NOLA (Nello Lauro- Il Mattino). Chiuso per eccesso di bellezza. Un paradosso tutto nolano per il complesso conventuale monumentale di Sant’Angelo in Palco. Un sito di proprietà dell’Ordine dei Frati Minori Francescani della Provincia di Napoli tra le perle del Rinascimento ormai chiuso da oltre quattro anni. Un gioiello del 1450, una ricchezza dell’immenso giacimento di bellezze nolane abbandonato all’oblio: situazione che ha spinto Alfredo Mazza, presidente dell’associazione europea Nola–Bordeaux, a scrivere al ministro ai Beni Culturali Dario Franceschini, ai presidenti delle commissioni Beni Culturali della Camera e del Senato, al ministro generale Frati minori Francescani, al sindaco Geremia Biancardi e al vescovo di Nola Francesco Marino affinché Sant’Angelo «venga salvato dal crollo, degrado e oblio attraverso un intervento diretto che la legge prevede per evitare danni gravi ed irreparabili ad un gioiello del rinascimento campano».
Un grido di allarme ed una richiesta di aiuto lanciati per evitare che la città perda un luogo splendido ma che negli anni ha anche rapito la fantasia dei visitatori perché custodisce quello che è stato soprannominato il «Codice da Vinci nolano». Qui, nel refettorio, si può ammirare l’affresco dell’Ultima Cena, opera del 1503 dipinta da un anonimo artista che presenta una similitudine con una immagine dell’Ultima cena contenuta nel best seller di Dan Brown. Secondo la teoria dell’autore americano che ha venduto 100 milioni di copie, nel Cenacolo di Leonardo accanto a Gesù non c’era l’apostolo Giovanni l’Evangelista ma Maria Maddalena, considerata dallo scrittore la sposa di Cristo. Come nella immortale opera di Leonardo da Vinci anche nel dipinto nolano i caratteri somatici della persona vicina a Cristo sono femminili. Ma non solo. Nell’opera del convento di Nola l’apostolo Giovanni si trova vicino a Gesù, col capo poggiato sulla sua spalla, proprio come nella ricostruzione che il personaggio del libro sir Leigh Tebing fa modificando al computer l’Ultima cena leonardiana. Un particolare clamoroso che in Italia ha solo un altro caso simile: il dipinto del 1500 nella chiesa di San Benedetto nella frazione di Celarda a Feltre (Belluno).

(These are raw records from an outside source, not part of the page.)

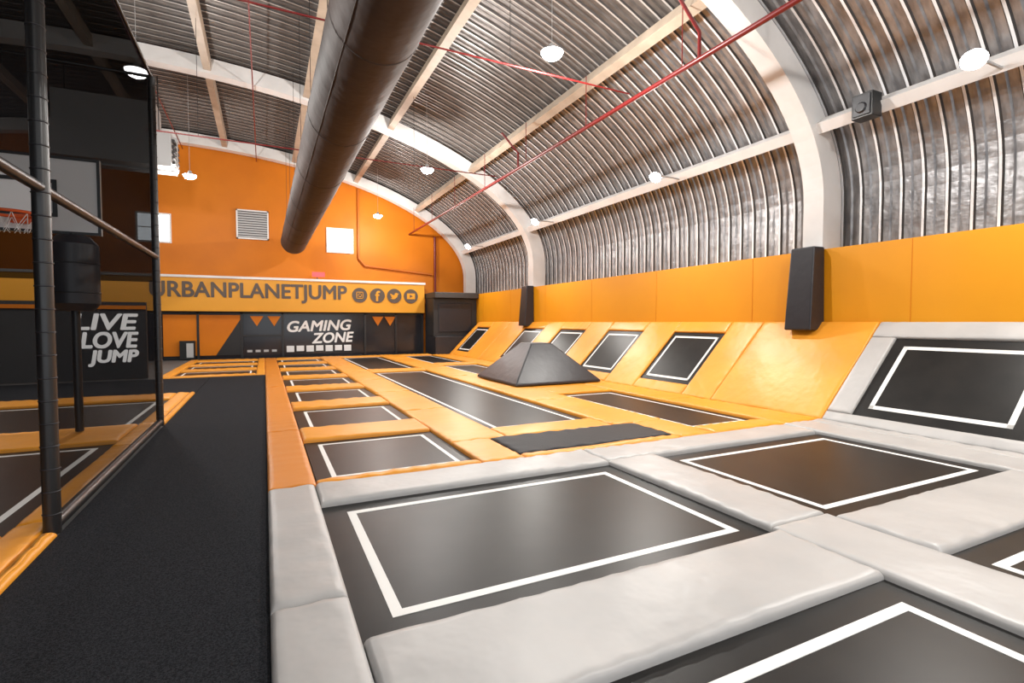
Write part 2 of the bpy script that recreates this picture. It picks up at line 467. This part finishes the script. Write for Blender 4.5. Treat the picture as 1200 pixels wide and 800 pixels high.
for i in range(11):
    zz = z-h/2+0.08+i*0.105
    b.box(x-w/2+0.06, x+w/2-0.06, YB-0.08, YB-0.03, zz, zz+0.065, M_LOUV)
b.obj('ventilation_louvre')

# banner / mezzanine
ban = empty('mezzanine_banner')
b = MB(); b.box(-9.5, 7.25, 25.1, 25.3, 2.05, 3.45, M_BANNER); b.box(-9.5, 7.3, 25.05, 25.99, 3.45, 3.55, M_STEEL)
b.box(-9.5, 7.25, 25.3, 25.99, 2.01, 2.05, M_BLKWALL)
b.obj('fascia', ban)
text('URBANPLANETJUMP', 'lettering', -4.15, 3.5, 2.86, 0.82, 25.09, M_TEXT, ban, bold=0.022)
b = MB()
for i, xx in enumerate((4.1, 4.93, 5.74, 6.56)):
    b.tube((xx, 25.1, 2.86), (xx, 25.07, 2.86), 0.35, M_TEXT, 28)
    if i == 0:
        for q in ((-.16,.16,.13,.16),(-.16,.16,-.16,-.13),(-.16,-.13,-.16,.16),(.13,.16,-.16,.16)):
            b.box(xx+q[0], xx+q[1], 25.055, 25.07, 2.86+q[2], 2.86+q[3], M_BANNER)
        b.torus((xx, 25.06, 2.86), 0.075, 0.014, M_BANNER, T=Matrix.Rotation(math.pi/2, 3, 'X'))
    if i == 2:
        P = [(-.2,.12),(-.1,.06),(0,.03),(.02,.12),(.1,.16),(.16,.12),(.22,.12),(.17,.06),(.13,-.06),(.02,-.15),(-.1,-.16),(-.2,-.12),(-.1,-.1),(-.17,-.03),(-.12,-.03),(-.2,.05)]
        b.add([(xx+p, 25.06, 2.86+q) for p, q in P], [list(range(len(P)))], M_BANNER)
    if i == 3:
        b.box(xx-.2, xx+.2, 25.055, 25.07, 2.72, 3.0, M_BANNER)
        b.add([(xx-.06, 25.05, 2.94), (xx-.06, 25.05, 2.78), (xx+.09, 25.05, 2.86)], [(0,1,2)], M_TEXT)
b.obj('social_icons', ban)
text('f', 'icon_letter', 4.83, 5.03, 2.84, 0.46, 25.065, M_BANNER, ban, bold=0.02)

gz = empty('gaming_zone_partition')
b = MB(); b.box(-9.5, 7.3, 25.55, 25.62, 0.0, 2.0, M_GLASSDK)
for xx in (-9.4, -6.5, -3.9, -2.55, -0.9, 0.75, 4.4, 5.9, 7.25):
    b.box(xx-0.045, xx+0.045, 25.45, 25.55, 0.0, 2.0, M_BLK)
b.box(-9.5, 7.3, 25.45, 25.55, 1.94, 2.0, M_BLK)
b.box(-0.9, 0.75, 25.48, 25.55, 0.95, 1.02, M_BLK)
for i, xx in enumerate((-0.3, 0.4, 5.0, 5.6)):
    s = 0.27
    b.add([(xx-s, 25.44, 1.85), (xx+s, 25.44, 1.85), (xx, 25.44, 1.40)], [(0,2,1)], M_BACKOR)
b.box(-3.8, -0.95, 25.5, 25.545, 0.15, 1.9, M_BACKOR)
b.add([(-1.9, 25.49, 0.15), (-0.95, 25.49, 0.15), (-0.95, 25.49, 1.7)], [(0,1,2)], M_BLK)
b.box(-3.2, -2.65, 25.2, 25.48, 0.02, 0.8, M_BLK)
b.box(-2.95, -2.7, 25.17, 25.2, 0.1, 0.7, M_GREY)
b.obj('glazing', gz)
b = MB()
for i in range(7): b.box(0.9+i*0.42, 1.22+i*0.42, 25.5, 25.54, 0.22+0.03*(i%2), 0.5, M_WTXT)
for i in range(4): b.box(-0.7+i*0.33, -0.5+i*0.33, 25.5, 25.54, 0.25, 0.35, M_GREY)
b.obj('decor_stripes', gz)
text('GAMING', 'lettering_upper', 0.95, 3.75, 1.42, 0.48, 25.53, M_WTXT, gz, 0, 0.2, 0.03, 0.02)
text('ZONE', 'lettering_lower', 2.0, 3.85, 0.86, 0.46, 25.53, M_WTXT, gz, 0, 0.2, 0.03, 0.02)
b = MB(); b.box(7.35, 9.58, 23.9, 25.3, 0.9, 2.75, M_BLKWALL); b.box(7.35, 9.58, 23.6, 25.3, -0.02, 0.9, M_DARKPAD); b.box(7.33,9.58,23.6,25.35,2.75,3.02,M_GROOVE)
b.box(7.6, 9.3, 23.86, 23.9, 1.1, 2.5, M_DARKPAD)
b.obj('storage_cabinet', bevel=0.02)
b = MB(); b.box(2.0, 2.55, 25.12, 25.18, 3.66, 3.88, M_SIGN); b.box(2.2, 2.24, 25.13, 25.17, 3.55, 3.66, M_BLK); b.obj('exit_sign')

pt = empty('court_partition')
b = MB(); b.box(-14, -3.0, 17.5, 17.65, 0, 2.15, M_BLKWALL); b.box(-9, -6.5, 17.45, 17.5, 0.3, 1.3, M_BROWN)
b.box(-14, -3.0, 17.42, 17.5, 1.95, 2.05, M_BACKOR)
b.obj('panel', pt)
M_SLOG = mat('slogan_white_glow', (0.95, 0.95, 0.95), 0.5, emis=((1, 1, 1), 0.5))  # lettering is no lamp; faint glow added to brighten it
for i, w in enumerate(('LIVE', 'LOVE', 'JUMP')):
    text(w, 'slogan_line', -4.6+0.15*i, -3.2, 1.6-0.5*i, 0.42, 17.48, M_SLOG, pt, 0, 0.15, 0, 0.02)

# ------------------------------------------------------------ duct
b = MB(); n = 40; R = 0.51; xd, zd = 1.2, 5.03
ys = [-6.0 + 0.5*i for i in range(61)]
vs = []; fs = []
for k, yy in enumerate(ys):
    rr = R*(1.0+0.006*math.sin(k*2.1))
    for i in range(n):
        t = 2*math.pi*i/n; vs.append((xd+rr*math.cos(t), yy, zd+rr*math.sin(t)))
for k in range(len(ys)-1):
    for i in range(n): fs.append((k*n+i, k*n+(i+1)%n, (k+1)*n+(i+1)%n, (k+1)*n+i))
b.add(vs, fs, M_DUCT, True)
b.tube((xd, ys[-1]-0.02, zd), (xd, ys[-1]+0.03, zd), R, M_DUCTRING, n)
for yy in ys[::6]:
    b.torus((xd, yy, zd), R+0.001, 0.007, M_DUCTRING, n=36, k=6, T=Matrix.Rotation(math.pi/2, 3, 'X'))
b.tube((xd-R*0.7, -6, zd-R*0.715), (xd-R*0.7, 24, zd-R*0.715), 0.006, M_DUCTRING, 6)
for yy in [-4 + 3.0*i for i in range(10)]:
    z, _, _ = ell(xd, 13.6, 5.6)
    for s in (-1, 1): b.tube((xd+s*0.3, yy, zd+R*0.8), (xd+s*0.3, yy, z), 0.006, M_BLK, 6)
b.obj('ventilation_duct')

b = MB()
b.box(-5.6, -2.5, 19.0, 20.2, 6.4, 7.4, M_GREY); b.box(-5.7, -2.4, 19.55, 19.65, 6.35, 7.45, M_GREY)
b.box(-5.4, -2.9, 19.1, 20.1, 7.4, 8.3, M_GREY)
for i in range(5): b.box(-2.5, -2.42, 19.1, 20.1, 6.5+i*0.17, 6.58+i*0.17, M_GROOVE)
for xx in (-5.2, -2.9): b.tube((xx, 19.6, 7.4), (xx, 19.6, 9.3), 0.02, M_BLK, 6)
b.obj('air_handling_duct')

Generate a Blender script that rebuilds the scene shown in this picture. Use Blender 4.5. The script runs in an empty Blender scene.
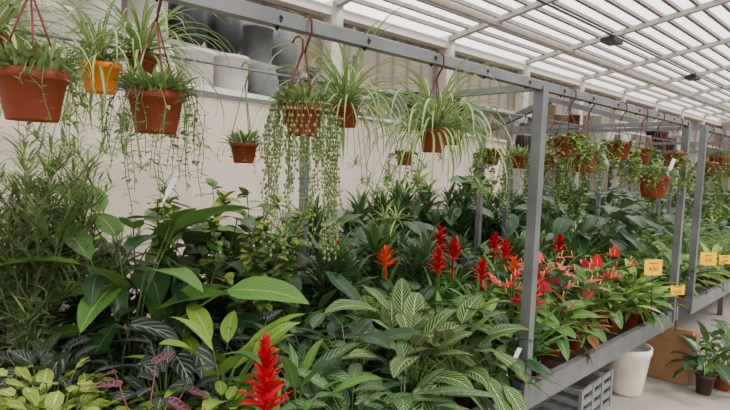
import bpy, math, random
from mathutils import Vector, Matrix
S = bpy.context.scene
PI = math.pi

# ------------------------------------------------------------------ materials
def new_mat(name):
    m = bpy.data.materials.new(name); m.use_nodes = True
    nt = m.node_tree; b = nt.nodes["Principled BSDF"]
    return m, nt, b
def N(nt, typ, **kw):
    n = nt.nodes.new(typ)
    for k, v in kw.items(): setattr(n, k, v)
    return n
def M(nt, op, a, b=None, c=None):
    n = N(nt, "ShaderNodeMath", operation=op)
    for i, x in enumerate((a, b, c)):
        if x is None: continue
        if isinstance(x, (int, float)): n.inputs[i].default_value = x
        else: nt.links.new(x, n.inputs[i])
    return n.outputs[0]
def MIX(nt, f, a, b):
    n = N(nt, "ShaderNodeMix", data_type='RGBA')
    for s, x in ((0, f), (6, a), (7, b)):
        if isinstance(x, (int, float)): n.inputs[s].default_value = x
        elif isinstance(x, tuple): n.inputs[s].default_value = (*x, 1)
        else: nt.links.new(x, n.inputs[s])
    return n.outputs[2]
def warm(c):   # slightly warmer, more muted greens
    if c is None or not (c[1] > c[0] and c[1] > c[2]): return c
    return (c[0] * 1.12 + .004, c[1] * .92, c[2] * 1.1 + .003)
def leaf_mat(name, c1, c2, rib=None, ribw=.06, vein=None, vfreq=9, vs=.5, vsharp=1.0, slope=.35,
             edge=None, edgew=.8, center=None, centerw=.5, rough=.42, trans=.2, under=None, spec=.35):
    c1, c2, rib, vein, edge = warm(c1), warm(c2), warm(rib), warm(vein), warm(edge)
    m, nt, b = new_mat(name)
    uv = N(nt, "ShaderNodeUVMap", uv_map="UVMap"); sp = N(nt, "ShaderNodeSeparateXYZ")
    nt.links.new(uv.outputs[0], sp.inputs[0])
    rn = N(nt, "ShaderNodeUVMap", uv_map="RND"); sr = N(nt, "ShaderNodeSeparateXYZ")
    nt.links.new(rn.outputs[0], sr.inputs[0])
    a = M(nt, 'MULTIPLY', M(nt, 'ABSOLUTE', M(nt, 'SUBTRACT', sp.outputs[0], .5)), 2.0)
    oi = N(nt, "ShaderNodeObjectInfo")
    f0 = M(nt, 'ADD', M(nt, 'MULTIPLY', sr.outputs[0], .6), M(nt, 'MULTIPLY', oi.outputs["Random"], .5))
    col = MIX(nt, f0, c1, c2)
    nz = N(nt, "ShaderNodeTexNoise"); nz.inputs["Scale"].default_value = 25
    tc = N(nt, "ShaderNodeTexCoord"); nt.links.new(tc.outputs["Object"], nz.inputs["Vector"])
    col = MIX(nt, M(nt, 'MULTIPLY', M(nt, 'SUBTRACT', nz.outputs[0], .35), .7), col, c2)
    if center:
        f = M(nt, 'LESS_THAN', M(nt, 'ADD', a, M(nt, 'MULTIPLY', nz.outputs[0], .2)), centerw + .1)
        col = MIX(nt, f, col, center)
    if vein:
        ph = M(nt, 'MULTIPLY', M(nt, 'SUBTRACT', sp.outputs[1], M(nt, 'MULTIPLY', a, slope * .5)), vfreq * 2 * PI)
        s = M(nt, 'MULTIPLY_ADD', M(nt, 'SINE', ph), .5, .5)
        s = M(nt, 'POWER', s, vsharp)
        s = M(nt, 'MULTIPLY', s, M(nt, 'MULTIPLY', vs, M(nt, 'SUBTRACT', 1.05, M(nt, 'POWER', a, 5.0))))
        col = MIX(nt, s, col, vein)
    if edge:
        col = MIX(nt, M(nt, 'GREATER_THAN', a, edgew), col, edge)
    if rib:
        col = MIX(nt, M(nt, 'LESS_THAN', a, ribw), col, rib)
    geo = N(nt, "ShaderNodeNewGeometry")   # paler leaf undersides
    bk = M(nt, 'MULTIPLY', geo.outputs["Backfacing"], .4)
    col = MIX(nt, bk, col, under or (.13, .20, .07))
    nt.links.new(col, b.inputs["Base Color"])
    b.inputs["Roughness"].default_value = rough
    b.inputs["Specular IOR Level"].default_value = spec
    tr = N(nt, "ShaderNodeBsdfTranslucent"); nt.links.new(col, tr.inputs[0])
    mx = N(nt, "ShaderNodeMixShader"); mx.inputs[0].default_value = trans
    nt.links.new(b.outputs[0], mx.inputs[1]); nt.links.new(tr.outputs[0], mx.inputs[2])
    nt.links.new(mx.outputs[0], nt.nodes["Material Output"].inputs[0])
    return m
def solid(name, c, rough=.6, c2=None, scale=8, metal=0, bump=0, spec=.4):
    m, nt, b = new_mat(name)
    b.inputs["Roughness"].default_value = rough; b.inputs["Metallic"].default_value = metal
    b.inputs["Specular IOR Level"].default_value = spec
    nz = N(nt, "ShaderNodeTexNoise"); nz.inputs["Scale"].default_value = scale; nz.inputs["Detail"].default_value = 6
    tc = N(nt, "ShaderNodeTexCoord"); nt.links.new(tc.outputs["Object"], nz.inputs["Vector"])
    c2 = c2 or tuple(x * .75 for x in c)
    cr = N(nt, "ShaderNodeMapRange"); cr.inputs[1].default_value = .3; cr.inputs[2].default_value = .7
    nt.links.new(nz.outputs[0], cr.inputs[0])
    nt.links.new(MIX(nt, cr.outputs[0], c, c2), b.inputs["Base Color"])
    if bump:
        bp = N(nt, "ShaderNodeBump"); bp.inputs["Strength"].default_value = bump; bp.inputs["Distance"].default_value = .01
        nt.links.new(nz.outputs[0], bp.inputs["Height"]); nt.links.new(bp.outputs[0], b.inputs["Normal"])
    return m

G = {}
G['stem'] = solid('stem_green', (.11, .19, .04), .5)
G['stemred'] = solid('stem_reddish', (.2, .06, .05), .5)
G['wood'] = solid('stem_brown', (.10, .065, .04), .8)
G['terra'] = solid('terracotta_plastic', (.20, .036, .012), .5, (.14, .026, .009), spec=.25)
G['orange'] = solid('orange_plastic', (.80, .19, .0), .4)
G['blackpot'] = solid('dark_brown_plastic', (.05, .022, .015), .45)
G['soil'] = solid('potting_soil', (.05, .03, .02), .95, (.02, .012, .008), 60, bump=.8)
G['string'] = solid('hanger_string', (.12, .015, .01), .6)
G['black'] = solid('black_plastic', (.012, .012, .014), .4)
G['steel'] = solid('galvanised_steel', (.17, .175, .175), .42, (.10, .105, .11), 6, metal=.3)
G['white'] = solid('white_tag', (.85, .85, .83), .5)
G['yellow'] = solid('yellow_card', (1.0, .52, .0), .6, (.95, .47, .0), spec=.1)
G['calathea'] = leaf_mat('leaf_striped_calathea', (.13, .29, .05), (.22, .39, .10), rib=(.32, .46, .15), ribw=.05,
                         vein=(.004, .034, .008), vfreq=9, vs=1.0, vsharp=.45, slope=.7, edge=(.02, .09, .015), edgew=.86, under=(.14, .10, .08), rough=.5, spec=.25)
G['calathea2'] = leaf_mat('leaf_pinstripe', (.012, .06, .015), (.03, .11, .028), rib=(.2, .33, .12), ribw=.05,
                          vein=(.2, .36, .13), vfreq=9, vs=.75, vsharp=3, slope=.5)
G['roseo'] = leaf_mat('leaf_rose_painted', (.02, .022, .02), (.04, .045, .038), rib=(.55, .10, .2), ribw=.06,
                      vein=(.42, .13, .19), vfreq=6, vs=.7, vsharp=3, slope=.6, edge=(.45, .09, .17), edgew=.88, under=(.22, .04, .08))
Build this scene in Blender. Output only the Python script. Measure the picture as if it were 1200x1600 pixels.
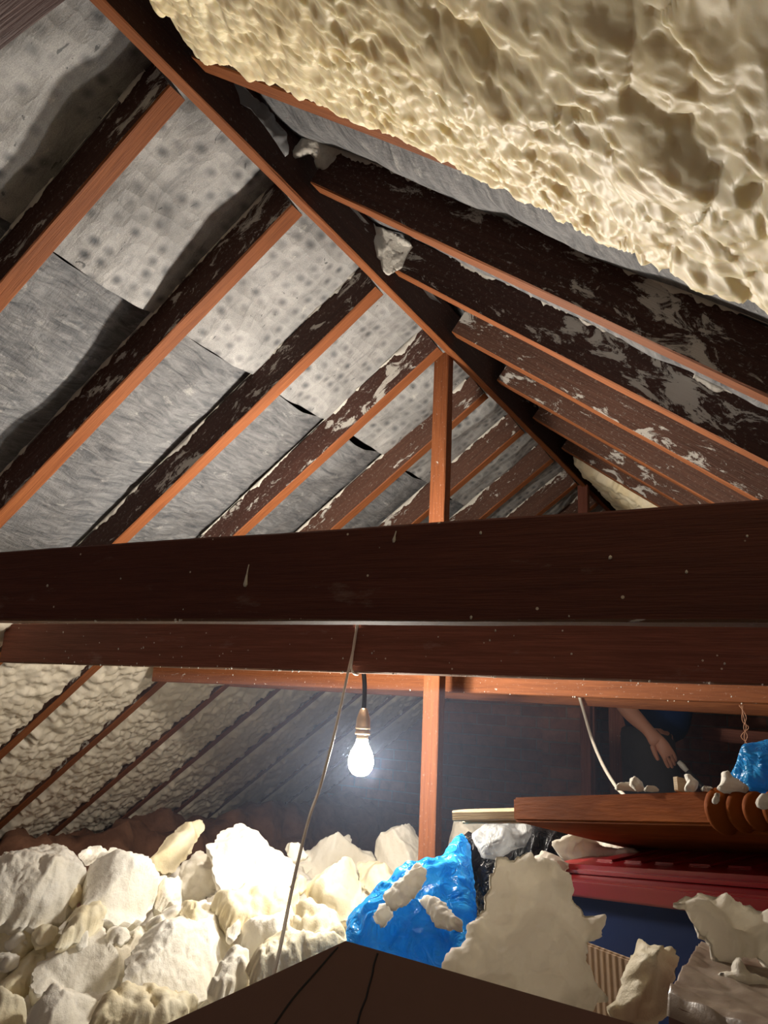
import bpy, bmesh, math, random
import numpy as np
from mathutils import Vector, Matrix
random.seed(7); np.random.seed(7)
for o in list(bpy.data.objects): bpy.data.objects.remove(o)
SC = bpy.context.scene; COL = SC.collection
PI = math.pi

# ------------------------------------------------------------------ camera, world, exposure
CAMROT = np.array([[0.87144416, 0.4876076, 0.05314051], [-0.07588549, 0.24106558, -0.96753748], [-0.48458897, 0.83912229, 0.24707753]])
EYE = np.array([0., 0., 1.5]); FPX = 1202.0
cd = bpy.data.cameras.new('camera'); cam = bpy.data.objects.new('camera', cd); COL.objects.link(cam)
cd.sensor_fit = 'VERTICAL'; cd.sensor_height = 32.0; cd.lens = FPX / 1600 * 32.0; cd.clip_start = 0.02
mm = Matrix([list(CAMROT[0]), list(-CAMROT[1]), list(-CAMROT[2])]).transposed().to_4x4()
mm.translation = Vector(EYE); cam.matrix_world = mm; SC.camera = cam
SC.view_settings.view_transform = 'Standard'; SC.view_settings.look = 'None'
SC.view_settings.gamma = 1; SC.view_settings.use_curve_mapping = False
SC.view_settings.exposure = 0.0
W = bpy.data.worlds.new('world'); SC.world = W; W.use_nodes = True
W.node_tree.nodes['Background'].inputs[0].default_value = (1.0, 0.82, 0.7, 1)
W.node_tree.nodes['Background'].inputs[1].default_value = 0.22
SC.cycles.max_bounces = 8; SC.cycles.diffuse_bounces = 5; SC.cycles.volume_bounces = 0
SC.cycles.sample_clamp_indirect = 4.0; SC.cycles.volume_step_rate = 1.5; SC.cycles.volume_max_steps = 64
BULB = 370.0       # radiance of the hanging bulb
LAMP = 1150.0      # radiance of the work lamp lying on the tie beam
BULB_COL = (1.0, 0.93, 0.83); LAMP_COL = (1.0, 0.90, 0.78)

# ------------------------------------------------------------------ roof frame
XR, ZR = -1.0, 2.636
PT = math.radians(36.7); CP, SP = math.cos(PT), math.sin(PT)
def ray(x, y): return CAMROT.T @ np.array([(x - 600) / FPX, (y - 800) / FPX, 1.0])
def atY(x, y, Y): d = ray(x, y); return EYE + d * Y / d[1]
def atD(x, y, D): return EYE + ray(x, y) * D
def onplane(x, y, n, q): d = ray(x, y); return EYE + d * (np.dot(n, np.array(q) - EYE) / np.dot(n, d))
def Lp(s, y, off=0.0): return np.array([XR - .012 - s * CP - off * SP, y, ZR - s * SP + off * CP])
def Rp(s, y, off=0.0): return np.array([XR + .035 + s * CP + off * SP, y, ZR + .046 - s * SP + off * CP])
def RY(k): return .84 + .4 * k

# ------------------------------------------------------------------ numpy noise
_perm = np.random.RandomState(3).permutation(256); _perm = np.concatenate([_perm, _perm, _perm])
_gr = np.random.RandomState(4).normal(size=(256, 3)); _gr /= np.linalg.norm(_gr, axis=1)[:, None]
def _h(i, j, k): return _perm[_perm[_perm[i & 255] + (j & 255)] + (k & 255)]
def perlin(P):
    P = np.atleast_2d(P); I = np.floor(P).astype(int); F = P - I; U = F * F * F * (F * (F * 6 - 15) + 10)
    r = 0
    for a in (0, 1):
        for b in (0, 1):
            for c in (0, 1):
                g = _gr[_h(I[:, 0] + a, I[:, 1] + b, I[:, 2] + c)]
                d = (g * (F - np.array([a, b, c]))).sum(1)
                w = (U[:, 0] if a else 1 - U[:, 0]) * (U[:, 1] if b else 1 - U[:, 1]) * (U[:, 2] if c else 1 - U[:, 2])
                r = r + w * d
    return r * 1.6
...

Una suggestione forte, per alcuni blasfema, da quattro anni preclusa a turisti e fedeli. «La nostra associazione – dice Alfredo Mazza – ha più volte manifestato interesse per il rilancio del bene insieme all’ordine, ma le risposte sono state non positive. Abbiamo proposto più volte il progetto innovativo ed internazionale di interscambio culturale e sociale attraverso anche il network francescano in Europa e nel mondo, affinché il convento potesse diventare un luogo di incontro, di crescita e di formazione per giovani cittadini del terzo millennio, senza confini e barriere, in un mondo ormai digitalizzato e globalizzato e il nostro progetto sarebbe stato finalizzato alla conservazione e riqualificazione di Sant’Angelo, mediante altre attività finanziate da fondi pubblici e privati. Il nostro intervento sarebbe stato messo in atto con urgenza per il ripristino della sicurezza del bene, il recupero ambientale e paesaggistico del complesso con occupazione e formazione al lavoro».
Nella lettera si chiede al ministro Franceschini «un incontro e un intervento forte e urgente affinché si eviti il peggio per il convento di Sant’Angelo, che dopo 500 anni rischia di essere distrutto dall’indifferenza della proprietà e delle istituzioni». La bellezza non può restare chiusa.